Afdeling III. Verbodsbepalingen

Artikel 7

  • 1. Het is verboden gedurende de tijden waarop het parkeren op een belanghebbendenplaats of autodateplaats slechts aan vergunninghouders is toegestaan aldaar een motorvoertuig te parkeren of geparkeerd te houden:

    • a.

      zonder vergunning;

    • b.

      zonder dat het motorvoertuig duidelijk zichtbaar is voorzien van het voor dat motorvoertuig afgegeven vergunningbewijs;

    • c.

      in strijd met de aan de vergunning verbonden voorschriften.

  • 2. Het college kan ontheffing verlenen van het bepaalde in het eerste lid van dit artikel.

Artikel 8

  • 1. Het is verboden om enig voorwerp, niet zijnde een motorvoertuig, te plaatsen of te laten staan op een belanghebbendenplaats.

  • 2. Het college kan ontheffing verlenen van het bepaalde in het eerste lid van dit artikel.

Artikel 9

  • 1. Het parkeervergunningbewijs mag niet eigenmachtig worden aangevuld, veranderd of gekopieerd;

  • 2. Het is de vergunninghouder niet toegestaan om zijn parkeervergunningbewijs, al dan niet tegen betaling, aan derden beschikbaar te stellen.

Afdeling IV. Strafbepaling

Artikel 10

Overtreding van het bepaalde in afdeling III van deze verordening wordt gestraft met hechtenis van ten hoogste een maand of geldboete van de eerste categorie.

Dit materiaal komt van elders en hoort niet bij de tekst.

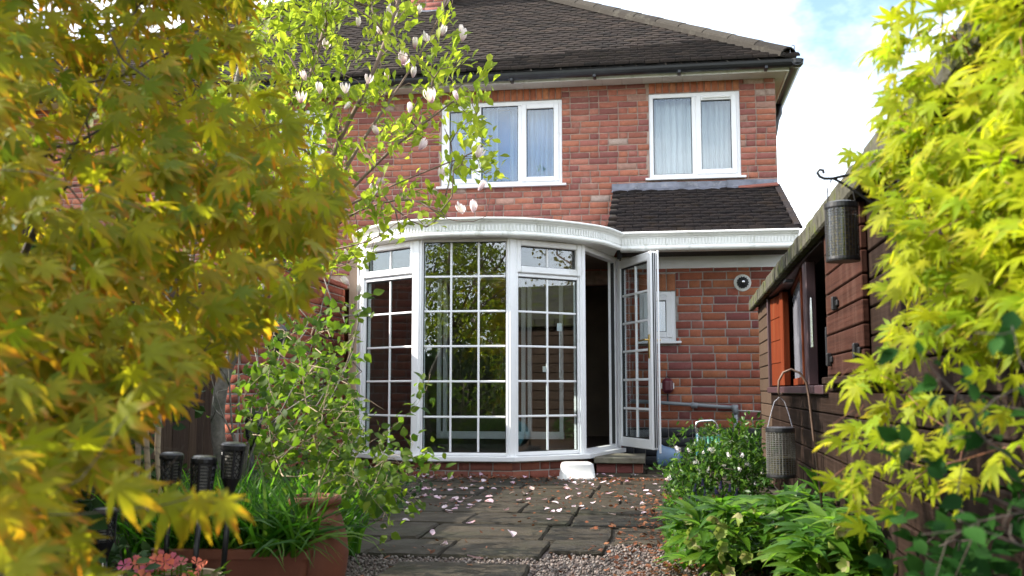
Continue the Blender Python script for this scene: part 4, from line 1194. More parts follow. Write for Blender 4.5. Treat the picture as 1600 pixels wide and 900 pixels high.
# ------------------------------------------------------------------ ground, patio, gravel
mb = MB(); mb.add([(-400, -400, -.05), (400, -400, -.05), (400, 400, -.05), (-400, 400, -.05)], [(0, 1, 2, 3)])
tag(mb.build('ground', simple('garden_ground', (.07, .075, .03), .95, .5, 3, bmp=.01, spec=.1)), kind='structure')
mb = MB(); mb.box(-6, 3, -6, 10.0, -.045, -.030); tag(mb.build('soil', M['soil']), kind='structure')
mb = MB(); mb.box(-2.2, .75, 2.4, 5.2, -.0295, -.022)
gpath = tag(mb.build('gravel_path', M['gravel']), kind='structure')
mb = MB(); mb.box(-3.2, 1.0, 4.9, 9.98, -.0299, -.018); patio = tag(mb.build('patio', simple('patio_joint_earth', (.045, .038, .03), .95, .5, 15, bmp=.01, spec=.1)), kind='structure')
def slab(x0, x1, y0, y1, parent, rot=0.0, top=.0):
    rg = random; mb = MB(); n = 5
    cx, cy = (x0 + x1) / 2, (y0 + y1) / 2
    pts = []
    for (ax, ay, bx, by) in ((x0, y0, x1, y0), (x1, y0, x1, y1), (x1, y1, x0, y1), (x0, y1, x0, y0)):
        for k in range(n):
            t = k / n; e = rg.uniform(-.006, .006) if k else rg.uniform(-.012, -.002)
            px = ax + (bx - ax) * t; py = ay + (by - ay) * t
            d = Vector((px - cx, py - cy)).normalized(); pts.append((px + d.x * e, py + d.y * e))
    tz = top + rg.uniform(-.004, .005); sx, sy = rg.uniform(-.006, .006), rg.uniform(-.006, .006)
    zz = lambda x, y: tz + sx * (x - cx) + sy * (y - cy)
    m = len(pts)
    inn = [(cx + (x - cx) * .965, cy + (y - cy) * .965) for x, y in pts]
    vs = [(x, y, zz(x, y) - .05) for x, y in pts] + [(x, y, zz(x, y) - .010 + rg.uniform(-.003, .002)) for x, y in pts] + [(x, y, zz(x, y) + rg.uniform(-.001, .001)) for x, y in inn] + [(cx, cy, tz)]
    fs = [(i, (i + 1) % m, m + (i + 1) % m, m + i) for i in range(m)] + [(m + i, m + (i + 1) % m, 2 * m + (i + 1) % m, 2 * m + i) for i in range(m)] + [(2 * m + i, 2 * m + (i + 1) % m, 3 * m) for i in range(m)]
    mb.add(vs, fs); return mb.build('paving_slab', M['slab'], parent)
rows = [(4.46, 4.95, -2.0, -.53), (4.97, 5.50, -2.3, -.25), (5.52, 5.98, -2.5, .12), (6.0, 6.52, -2.6, .3), (6.54, 6.95, -2.7, .42), (6.97, 7.50, -2.9, .6), (7.52, 7.95, -3.0, .8), (7.97, 8.42, -3.1, .9), (8.44, 9.0, -.72, .95), (9.02, 9.55, -.5, .95), (9.57, 9.97, -.36, .95)]
for k, (ya, yb, xa_, xb_) in enumerate(rows):
    x = xb_
    while x > xa_ + .1:
        w = random.choice((.34, .46, .58, .62)); xn = max(x - w, xa_)
        if xn - xa_ < .18: xn = xa_
        slab(xn + .004, x - .004, ya + random.uniform(.003, .012), yb - random.uniform(.003, .012), patio, top=.0)
        x = xn
slab(-.515, -.26, 4.60, 4.95, patio); slab(-.23, .03, 4.94, 5.49, patio, top=-.004)
sa, sb = G(612, 900), G(818, 884)
slab(W(612, 0, 4.0).x, W(822, 0, 4.05).x, 3.72, 4.20, gpath, top=.012)
slab(-1.2, -.6, 2.75, 3.2, gpath, top=.01)
# gravel
def rock(seed, n=1):
    rg = random.Random(seed)
    vs = [(0, 0, 1), (.9, 0, .3), (.28, .86, .3), (-.73, .53, .25), (-.73, -.53, .3), (.28, -.86, .25), (.5, .36, -.6), (-.3, .6, -.6), (-.6, -.1, -.6), (.1, -.6, -.6)]
    vs = [tuple(c * rg.uniform(.7, 1.15) for c in v) for v in vs]
    fs = [(0, 1, 2), (0, 2, 3), (0, 3, 4), (0, 4, 5), (0, 5, 1), (1, 6, 2), (2, 7, 3), (3, 8, 4), (4, 9, 5), (5, 9, 1), (1, 9, 6), (2, 6, 7), (3, 7, 8), (4, 8, 9), (6, 9, 8, 7)]
    return vs, fs
def rot_mats(pos, sc3, flat=.3):
    n = len(pos); a = RNG.uniform(0, 2 * np.pi, n); b = RNG.normal(0, flat, n); c = RNG.normal(0, flat, n)
    Z = np.zeros((n, 3, 3)); Z[:, 0, 0] = np.cos(a); Z[:, 0, 1] = -np.sin(a); Z[:, 1, 0] = np.sin(a); Z[:, 1, 1] = np.cos(a); Z[:, 2, 2] = 1
    X = np.zeros((n, 3, 3)); X[:, 0, 0] = 1; X[:, 1, 1] = np.cos(b); X[:, 1, 2] = -np.sin(b); X[:, 2, 1] = np.sin(b); X[:, 2, 2] = np.cos(b)
    Y = np.zeros((n, 3, 3)); Y[:, 1, 1] = 1; Y[:, 0, 0] = np.cos(c); Y[:, 0, 2] = np.sin(c); Y[:, 2, 0] = -np.sin(c); Y[:, 2, 2] = np.cos(c)
    M4 = np.zeros((n, 4, 4)); M4[:, 3, 3] = 1
    M4[:, :3, :3] = (Z @ X @ Y) * np.asarray(sc3)[:, None, :]
    M4[:, :3, 3] = pos
    return M4
n = 16000
gx = RNG.uniform(-1.9, .6, n); gy = RNG.uniform(3.3, 5.15, n)
keep = ~(((gy > 4.46) & (gx < -.53)) | ((gy > 4.6) & (gx < -.26)) | ((gy > 4.94) & (gx < .03)) | ((gx > W(612, 0, 4.0).x) & (gx < W(822, 0, 4.05).x) & (gy > 3.72) & (gy < 4.2)))
gx, gy = gx[keep], gy[keep]; n = len(gx)
r_ = RNG.uniform(.0045, .0105, n)
gm = rot_mats(np.stack([gx, gy, -.022 + r_ * .5 + RNG.uniform(0, .008, n)], 1), np.stack([r_ * RNG.uniform(.9, 1.4, n), r_, r_ * .8], 1), .6)
o = bpy.data.objects.new('gravel', merged('gravel', *rock(1), gm, M['gravel'])); C.objects.link(o); o['kind'] = 'stuff'
# dead leaves: drifts along the right-hand bed and a few between the slabs
def litter_tpl():
    vs = [(0, 0, 0), (.35, .35, .12), (.05, .4, -.02), (-.3, .35, .10), (.3, .75, .02), (0, .8, .10), (-.25, .7, -.03), (0, 1.1, .05)]
    return vs, [(0, 1, 2), (0, 2, 3), (1, 4, 5, 2), (3, 2, 5, 6), (4, 7, 5), (6, 5, 7)]
n = 2300
q = RNG.random(n)
lx = np.where(q < .86, RNG.normal(.06, .17, n), RNG.uniform(-1.9, .5, n)); ly = np.where(q < .86, RNG.uniform(3.3, 7.2, n), RNG.uniform(3.4, 8.4, n))
lx = np.where(q < .86, lx + (ly - 4.5) * .05, lx)
lx[:420] = RNG.uniform(-2.4, .3, 420); ly[:420] = 8.36 - np.abs(RNG.normal(0, .10, 420)); lx[420:700] = RNG.uniform(-1.6, .4, 280); ly[420:700] = RNG.uniform(6.2, 8.3, 280)
s_ = RNG.uniform(.014, .034, n)
lm = rot_mats(np.stack([lx, ly, np.full(n, .006) + RNG.uniform(0, .008, n)], 1), np.stack([s_, s_, s_], 1), .35)
o = bpy.data.objects.new('leaf_litter', merged('leaf_litter', *litter_tpl(), lm, M['litter'])); C.objects.link(o); o['kind'] = 'stuff'

# fallen magnolia petals, each a thing
def petal_tpl(curl=.25, w=.42):
    vs = []; tp = []
    for i in range(6):
        t = i / 5; hw = w * math.sin(math.pi * min(1, (t * .86 + .07))) ** .8 * (.55 + .6 * t if t < .8 else 1.0)
        for s in (-1, 0, 1):
            vs.append((s * hw, t, curl * (t - .5) ** 2 * 1.6 + abs(s) * .10 * (1 - .3 * t))); tp.append(1 - t)
    return vs, [(r_ * 3 + k, r_ * 3 + k + 1, (r_ + 1) * 3 + k + 1, (r_ + 1) * 3 + k) for r_ in range(5) for k in range(2)], tp
pmesh = [template_mesh('fallen_petal', *petal_tpl(c, w)[:2], M['petal'], petal_tpl(c, w)[2], True) for c, w in ((.25, .40), (.5, .34), (-.3, .42), (.1, .30))]
placed = [(675, 840, .05), (697, 853, .075), (802, 843, .085), (755, 880, .085), (743, 818, .07), (710, 786, .055), (860, 788, .07), (962, 807, .06), (1005, 803, .06), (865, 813, .05), (640, 818, .05), (620, 786, .05), (905, 795, .06), (1060, 790, .06)]
rg = random.Random(5)
while len(placed) < 200:
    x, y = rg.uniform(590, 1080), 744 + 60 * rg.random() ** 1.9
    if rg.random() < .25: x = rg.uniform(640, 800)
    placed.append((x, y, rg.uniform(.045, .08)))
named = {0: 'upright pale pink petal standing on edge on the front paving', 1: 'long pale petal lying across the front slab joint', 3: 'pink petal lying at the back edge of the gravel by the stepping slab'}
for k, (x, y, s_) in enumerate(placed):
    g = G(x, y)
    o = bpy.data.objects.new('fallen_petal', pmesh[k % 4]); C.objects.link(o)
    o.location = (g.x, g.y, .008 if abs(g.y - 4) > .5 else .016)
    if k % 4 == 2: o.location.z += .01
    o.rotation_euler = (rg.uniform(-.25, .35), rg.uniform(-.35, .35), rg.uniform(0, 6.28)); o.scale = (s_ * .8,) * 3
    if k == 0: o.rotation_euler = (.7, .2, .3)
    zone = 'beside the upturned tub' if abs(x - 900) < 60 and y < 765 else 'near the doorstep and pail' if x > 960 and y < 765 else 'among the dead leaves along the right-hand bed' if x > 985 else 'on the front row of slabs' if y > 800 else 'under the bow window sill' if y < 757 else 'beside the climber and urn' if x < 680 else 'on the middle of the paving'
    tag(o, named.get(k, 'pale pink magnolia petal fallen ' + zone), 'petal', None if k in named else 'fallen petals on the patio')

# ------------------------------------------------------------------ things on the patio
tb = G(900, 750); tub = thing('upturned_tub', 'white plastic tub standing upside down before the bow window', 'tub', (tb.x, tb.y + .12, 0), rz=.25)
def rsq(hx, hy, r_, z, n=4):
    out = []
    for cx, cy, a0 in ((hx - r_, hy - r_, 0), (-hx + r_, hy - r_, 90), (-hx + r_, -hy + r_, 180), (hx - r_, -hy + r_, 270)):
        for k in range(n + 1):
            t = R(a0 + 90 * k / n); out.append((cx + r_ * math.cos(t), cy + r_ * math.sin(t), z))
    return out
mb = MB(); rings = [rsq(.150, .115, .03, .0), rsq(.150, .115, .03, .012), rsq(.140, .105, .03, .014), rsq(.128, .095, .035, .115), rsq(.120, .088, .035, .130), rsq(.105, .073, .03, .136)]
vs = [p for r_ in rings for p in r_]; m_ = len(rings[0])
fs = [(i * m_ + k, i * m_ + (k + 1) % m_, (i + 1) * m_ + (k + 1) % m_, (i + 1) * m_ + k) for i in range(len(rings) - 1) for k in range(m_)] + [tuple((len(rings) - 1) * m_ + k for k in range(m_))]
mb.add(vs, fs); mb.build('tub_body', M['white_tub'], tub, smooth=True, local=True)
mb = MB(); rr = rsq(.156, .121, .03, .0); r2 = rsq(.156, .121, .03, .011); mb.add(rr + r2, [(k, (k + 1) % m_, m_ + (k + 1) % m_, m_ + k) for k in range(m_)] + [tuple(range(m_, 2 * m_))]); mb.build('rim', M['white_tub'], tub, local=True)

# blue pail lying on its side
bl = G(1043, 738); pail = thing('pail', 'pale blue pail tipped on its side against the flowering bush', 'pail', (bl.x, bl.y + .25, 0))
ax = (Vector((.35, .93, 0)).normalized(), Vector((0, 0, 1)), Vector((-.9, -.38, .12)).normalized())
mb = MB(); c = Vector((bl.x + .10, bl.y + .25, .115)); mb.lathe([(.06, -.02), (.07, 0), (.095, .16), (.102, .165), (.102, .175), (.092, .175), (.088, .16), (.06, .0), (0, .0)], 24, c, ax); mb.build('pail_body', M['blue_plastic'], pail, smooth=True)
mb = MB(); mb.tube([c + ax[2] * .16 + ax[0] * .1, c + ax[2] * .2 + ax[0] * .07 - Vector((0, 0, .07)), c + ax[2] * .2 - Vector((0, 0, .1)), c + ax[2] * .16 - ax[0] * .1 - Vector((0, 0, .02))], .004, 5); mb.build('pail_handle', M['chrome'], pail)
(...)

Afdeling V. Overgangs- en slotbepalingen

Artikel 11

Met het toezicht op de naleving van het bepaalde bij of krachtens deze verordening zijn belast de door het college aangewezen personen.

Artikel 12

Deze verordening wordt aangehaald als: Parkeerverordening Baarn 2015.

Artikel 13

  • 1.

    Deze verordening treedt in werking de dag na bekendmaking;

  • 2.

    Bij inwerkingtreding van deze verordening vervalt de Parkeerverordening Baarn 2013.

  • 3.

    Vergunningen die zijn verleend krachtens de Parkeerverordening Baarn 2013 worden geacht te zijn verleend krachtens deze verordening.

Ondertekening

Aldus vastgesteld in de openbare vergadering van 16 december 2015.